InnoDB writes redo log in a PREPARE phase; if binlog fails, the transaction can be rolled back safely because the redo log indicates the prepare state.

17. Undo Log

Undo log records before‑image of each row change, enabling transaction rollback and MVCC versioning.

18. Relaylog

Relaylog stores binlog events fetched from the master on a slave; the slave SQL thread reads it to apply changes.

19. Index Basics

Indexes are data structures that speed up data retrieval, similar to a book’s table of contents.

20. Hash Index

Hash tables provide O(1) lookups but cannot support range queries, so MySQL does not use them for general indexing.

21. B‑Tree vs B+‑Tree

B‑Tree stores keys and data in all nodes.

B+‑Tree stores only keys in internal nodes; leaf nodes contain keys and data and are linked for sequential access.

22. Primary Key Index

In InnoDB, the primary key is a clustered index; if none is defined, InnoDB creates a hidden 6‑byte key.

23. Secondary Index

Secondary (auxiliary) indexes store the primary key in leaf nodes, allowing lookup of the row via the primary key.

24. Clustered vs Non‑Clustered Index

Clustered indexes store data together with the index (InnoDB primary key). Non‑clustered indexes store only the index and a pointer to the row.

25. Backward Lookup (回表)

After finding a secondary index entry, the engine reads the primary key and then fetches the full row.

26. Covering and Composite Indexes

A covering index contains all columns needed by a query, eliminating the need for a backward lookup.
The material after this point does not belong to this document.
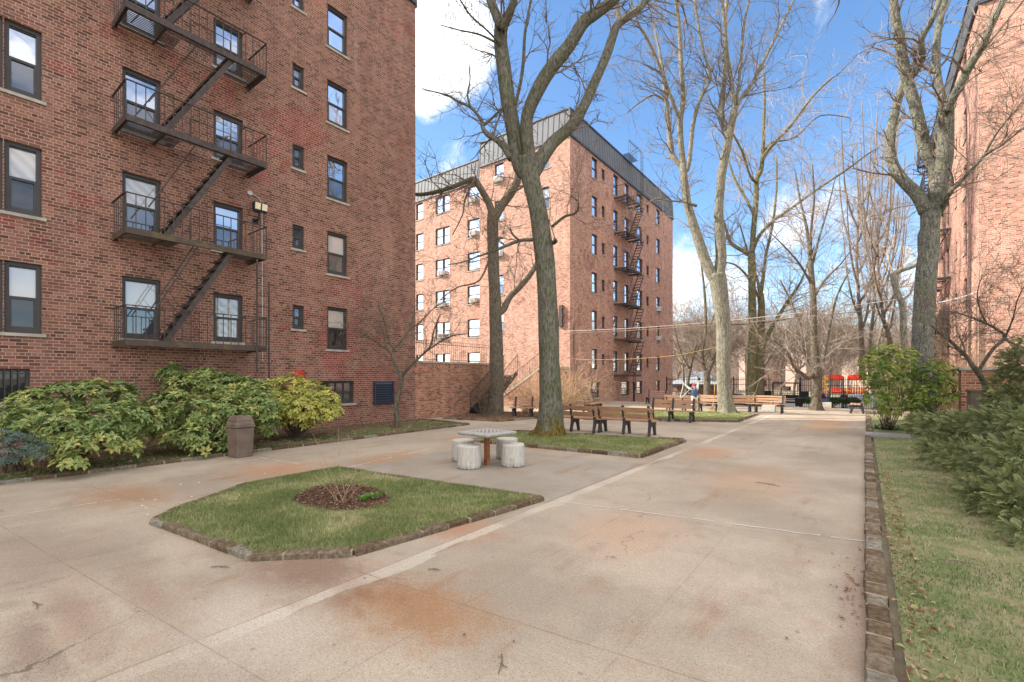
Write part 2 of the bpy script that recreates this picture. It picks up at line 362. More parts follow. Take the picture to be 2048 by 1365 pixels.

Composite indexes combine multiple columns.

27. Left‑most Prefix Rule

MySQL can use a composite index only for the leftmost contiguous columns that appear in the query conditions.

28. Index Condition Pushdown

ICPD filters rows using index values during index traversal, reducing the number of rows that need to be read from the table.

29. Implicit Type Conversion

MySQL automatically converts operand types to a common type during expression evaluation, following a defined precedence.

30. Choosing Normal vs Unique Index

Unique indexes are ideal for lookup queries because they stop after the first match.

Normal indexes are better for high‑frequency inserts.

31. Avoiding Index Loss

Do not use SELECT *.

Follow the left‑most prefix rule.

Avoid functions or calculations on indexed columns.

Do not start LIKE patterns with %.

Avoid OR conditions that reference non‑indexed columns.

32. Index Creation Rules

Prefer non‑NULL columns with high selectivity.

Index columns used frequently in WHERE, ORDER BY, JOIN, or GROUP BY.

Avoid indexing columns that are updated often.

Prefer composite indexes over many single‑column indexes.

Use prefix indexes for long string columns.

Remove unused indexes.

33. Transaction Properties (ACID)

Atomicity – all statements succeed or none.

Consistency – data remains valid.

Isolation – concurrent transactions do not interfere.

Durability – committed changes survive crashes.

34. Concurrency Issues

Dirty read

Lost update

Non‑repeatable read

Phantom read

35. Isolation Levels

READ UNCOMMITTED – allows dirty reads.

READ COMMITTED – prevents dirty reads.

REPEATABLE READ – prevents dirty and non‑repeatable reads (MySQL default).

SERIALIZABLE – highest isolation, but reduces concurrency.

36. MVCC

Multi‑Version Concurrency Control uses hidden columns, undo logs, and read views to provide snapshot reads without locking.

37. Locks

Refer to the detailed lock classification article for InnoDB and MyISAM lock types.

38. Query Execution Process

select * from tb_student s where s.age='18' and s.name='张三';

Permission check.

Cache lookup (pre‑MySQL 8.0).

Parser tokenizes and validates syntax.

Optimizer chooses the best execution plan.

Executor runs the plan via the storage engine.

39. Update Execution Process

update tb_student A set A.age='19' where A.name='张三';

Find the target row.

Modify the row in memory, record redo log (prepare state).

Executor writes binlog, then commits redo log.

40. SQL Optimization Tips

Avoid full table scans; create indexes on WHERE, ORDER BY, JOIN columns.

Do not use SELECT *; list needed columns.

Limit the number of indexes per table (≈6).

Prefer EXISTS over IN when possible.

Reduce complex joins and use pagination wisely.

41. Master‑Slave Replication

Master writes changes to its binlog.

Slave fetches binlog entries into relaylog.

Slave SQL thread replays relaylog to apply changes.

42. Reducing Replication Lag

Enable parallel replication (MySQL 5.6+).

Upgrade hardware.

Use appropriate sharding and avoid oversized tables.

Avoid long‑running transactions.

Offload heavy computations.

Read from the master for latency‑sensitive queries.

43. Why Avoid Long Transactions

They exhaust connection pools.

They increase lock contention and can cause deadlocks.

They amplify replication lag.

Rollback time grows with transaction length.

Undo logs become large, consuming storage.